Tulsa to Reduce Fleet Size by 22 Percent

August 10, 2011

TULSA, OK – The City of Tulsa plans to right-size its fleet and create a Fleet Management Steering Committee, according to Vickie Beyer, director of the Management Review Office for the City of Tulsa. Both of these recommendations came from fleet consulting company CST Fleet Services. The Steering Committee would oversee vehicle acquisition and disposal, and set standards for new vehicle purchases.

The City of Tulsa owns 3,482 total vehicle and equipment assets, 2,572 of which are vehicles. According to Beyer, the initial study of fleet services came from a general review of the City, designed to find savings, by consulting company KPMG in 2010.

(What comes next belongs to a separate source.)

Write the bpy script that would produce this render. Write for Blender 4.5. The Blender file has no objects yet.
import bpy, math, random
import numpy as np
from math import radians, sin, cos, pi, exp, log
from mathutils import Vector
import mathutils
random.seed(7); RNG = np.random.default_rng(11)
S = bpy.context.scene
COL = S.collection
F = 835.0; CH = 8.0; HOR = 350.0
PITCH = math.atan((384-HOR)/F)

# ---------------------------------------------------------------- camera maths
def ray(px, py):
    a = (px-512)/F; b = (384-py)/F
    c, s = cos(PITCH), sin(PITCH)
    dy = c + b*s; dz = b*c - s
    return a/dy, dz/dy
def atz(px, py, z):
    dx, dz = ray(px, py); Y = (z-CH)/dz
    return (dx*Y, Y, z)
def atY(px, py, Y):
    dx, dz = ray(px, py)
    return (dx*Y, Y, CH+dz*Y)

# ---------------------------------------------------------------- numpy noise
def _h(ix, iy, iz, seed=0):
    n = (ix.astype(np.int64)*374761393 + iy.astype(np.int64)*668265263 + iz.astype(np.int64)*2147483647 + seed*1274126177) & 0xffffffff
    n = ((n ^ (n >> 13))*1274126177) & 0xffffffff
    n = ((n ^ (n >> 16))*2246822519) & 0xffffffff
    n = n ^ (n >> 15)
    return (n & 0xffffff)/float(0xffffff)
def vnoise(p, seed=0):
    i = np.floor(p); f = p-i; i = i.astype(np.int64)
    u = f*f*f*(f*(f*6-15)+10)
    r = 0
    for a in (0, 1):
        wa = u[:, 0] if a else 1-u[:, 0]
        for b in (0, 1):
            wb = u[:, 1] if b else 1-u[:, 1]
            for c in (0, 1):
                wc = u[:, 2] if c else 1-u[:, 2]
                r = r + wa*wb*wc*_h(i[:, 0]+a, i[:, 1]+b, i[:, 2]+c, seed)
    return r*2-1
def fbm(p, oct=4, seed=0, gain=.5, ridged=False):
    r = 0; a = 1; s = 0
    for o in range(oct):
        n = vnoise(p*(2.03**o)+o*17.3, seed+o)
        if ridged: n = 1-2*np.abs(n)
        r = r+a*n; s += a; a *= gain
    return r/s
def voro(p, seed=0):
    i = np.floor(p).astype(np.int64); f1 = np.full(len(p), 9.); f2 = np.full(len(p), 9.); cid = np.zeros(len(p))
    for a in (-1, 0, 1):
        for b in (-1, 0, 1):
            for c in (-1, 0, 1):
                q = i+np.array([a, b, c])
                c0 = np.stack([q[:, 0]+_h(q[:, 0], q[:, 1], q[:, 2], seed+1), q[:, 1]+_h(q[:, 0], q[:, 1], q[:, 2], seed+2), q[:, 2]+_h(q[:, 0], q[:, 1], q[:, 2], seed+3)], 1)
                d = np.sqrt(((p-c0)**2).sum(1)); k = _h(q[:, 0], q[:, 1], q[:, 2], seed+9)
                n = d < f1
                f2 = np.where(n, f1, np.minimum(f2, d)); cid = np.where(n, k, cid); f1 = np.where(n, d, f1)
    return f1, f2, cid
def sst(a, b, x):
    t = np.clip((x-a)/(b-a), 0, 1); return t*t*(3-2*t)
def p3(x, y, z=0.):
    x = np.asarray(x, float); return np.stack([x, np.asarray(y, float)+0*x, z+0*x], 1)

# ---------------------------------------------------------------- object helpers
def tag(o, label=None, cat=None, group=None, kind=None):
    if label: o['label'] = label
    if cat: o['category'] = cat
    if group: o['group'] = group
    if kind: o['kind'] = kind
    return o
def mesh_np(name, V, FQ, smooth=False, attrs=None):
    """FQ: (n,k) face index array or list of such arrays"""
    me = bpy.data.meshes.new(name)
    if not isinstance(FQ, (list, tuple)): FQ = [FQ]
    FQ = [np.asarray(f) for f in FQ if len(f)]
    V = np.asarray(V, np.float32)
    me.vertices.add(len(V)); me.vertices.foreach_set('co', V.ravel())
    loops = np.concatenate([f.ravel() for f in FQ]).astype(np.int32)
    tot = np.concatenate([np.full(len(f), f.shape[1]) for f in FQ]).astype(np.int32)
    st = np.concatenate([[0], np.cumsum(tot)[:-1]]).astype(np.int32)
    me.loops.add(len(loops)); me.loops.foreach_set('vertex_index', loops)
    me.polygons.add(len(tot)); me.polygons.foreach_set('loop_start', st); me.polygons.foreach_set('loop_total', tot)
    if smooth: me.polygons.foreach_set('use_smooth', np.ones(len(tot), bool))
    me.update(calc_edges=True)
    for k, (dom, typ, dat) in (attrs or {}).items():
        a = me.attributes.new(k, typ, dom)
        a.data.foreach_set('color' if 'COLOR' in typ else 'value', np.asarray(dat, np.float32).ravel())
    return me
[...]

For its right-sizing effort, CST Fleet Services recommended the City reduce its fleet size by 22 percent, which would mean a reduction of roughly 565 vehicles.

“The under-utilized vehicle analysis was done by vehicle class, not department,” Beyer said. “Until the analysis is completed, we won’t know for certain which departments have underutilized vehicles. We suspect most departments have some vehicles that are underutilized.”

With the review by CST concluded and right-sizing and the Steering Committee formation efforts about to begin, Tulsa plans to make a number of additional major changes to its fleet operations in the future.

“Tulsa also has plans to expand the motor pool, explore consolidating six shops to four and implementing a second shift operation,” Beyer said. “By consolidating shops and expanding to a second shift, more bay space is available overall and preventive maintenance can be scheduled during shifts when vehicles are not being used.”

She said Tulsa will also upgrade its fleet asset management software within the next year, which will allow the City to improve its motor pool and fueling operations, track vehicle downtime better, and more actively manage shop floor operations.

Related to other policies designed to control costs associated with City-owned vehicles, City policies don’t allow for personal use of vehicles and take-home vehicle use is closely monitored.

“The mayor approves a roster of employees who are assigned take-home vehicles annually,” Beyer said. “All uniformed police officers are assigned a vehicle and may drive it home if they live within the City limits.”